The 3.84-TB flash drive sports a Xilinx Kintex FPGA. The FPGA has 523K lookup tables (LUTs), and over 60% are available for acceleration firmware. The SmartSSD has already been put into action using compression algorithms, video transcoding, and search. It can support machine-learning (ML) applications, offloading host processors and reducing transfer overhead to an off-board ML accelerator.

The FPGA has direct access to the non-volatile flash memory as well as 4 GB of DRAM, all fitting into a standard U.2 disk package. It looks like a standard NVMe SSD, but acts like two devices on the x4 Gen 3 PCI Express (PCIe) interface (Fig. 2). Two separate interface stacks are used on the host to communicate with the storage aspects as well as the computational aspects provided by the FPGA. OpenCL orchestration is already a standard component in the Linux device space.

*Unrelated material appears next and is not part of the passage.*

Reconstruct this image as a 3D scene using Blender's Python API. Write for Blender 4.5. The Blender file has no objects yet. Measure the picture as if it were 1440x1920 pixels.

The standard interface enables developers to program the FPGA to handle a range of applications. For example, Bigstream’s solution provides acceleration of Apache Spark analytics with no code changes (Fig. 3). A single SmartSSD provides better performance than an 8-core/16-thread CPU with a regular SSD.

CTAccel’s video-processing acceleration support turns the SmarSSD into a smart streaming device, offloading the transcoding from the host. Eideticom’s computational storage solution provides transparent compression with a stacked file system. It can double or triple the storage capacity of the SmartSSD while adding only 80 µs of latency. The FPGA allows it to operate at 3 GB/s.

Xilinx Storage Services is another feature in the mix (Fig. 4). It supports the virtual data optimizer (VDO) layer provided by Linux storage support. Functionality like compression and encryption can be added to the stack. For example, dm-crypt implements encryption/decryption.

SmartSSDs may not replace conventional SSDs at this point due to additional cost, and not all storage applications need the functionality provided by a SmartSSD. Still, as the cost of these devices falls and as the functionality becomes more common, the SmartSSD is likely to displace conventional SSDs more frequently. That’s because it can provide features like compression and encryption in a selective fashion rather than the more limited fixed function support implemented in some SSDs.